Three Generations Of 1.8" Hard Drives Benchmarked
160GB: MK1617GSG (2008)
The MK1617GSG is roughly two years old, but it serves as a perfect example to show how quickly capacities have developed in the 1.8” space (from 160GB in 2008 to 320GB in 2010 with the latest model represents a 100% boost in capacity). Desktop hard drives were already at between 1TB and 1.5TB and mobile hard drives had reached 500GB capacities by 2008 already.
This 160GB drive was available at 80GB capacity utilizing a single platter, or at 160GB enabled by two rotating platters. The SATA interface is specified for 1.5 Gb/s; native command queuing and an 8MB buffer memory are available nevertheless. Toshiba specifies 0.55W idle and 0.45W low power idle, which our power measurements confirm.
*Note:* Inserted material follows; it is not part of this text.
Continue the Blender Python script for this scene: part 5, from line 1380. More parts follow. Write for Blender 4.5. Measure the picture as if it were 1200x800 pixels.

Seek, reads, or write are rated at 1.4W. This is the case for the two newer drives, but not for this one: we measured up to 2.5W for streaming reads. That’s not an issue, though, as you would most likely go for one of the newer drives anyway.
Our performance benchmarks returned a maximum read transfer rate of 42 MB/s and a minimum sequential rate of 20 MB/s. Compared to performance numbers in the 2.5” and 3.5” this isn’t a lot, but the two following generations improved this performance characteristic a lot.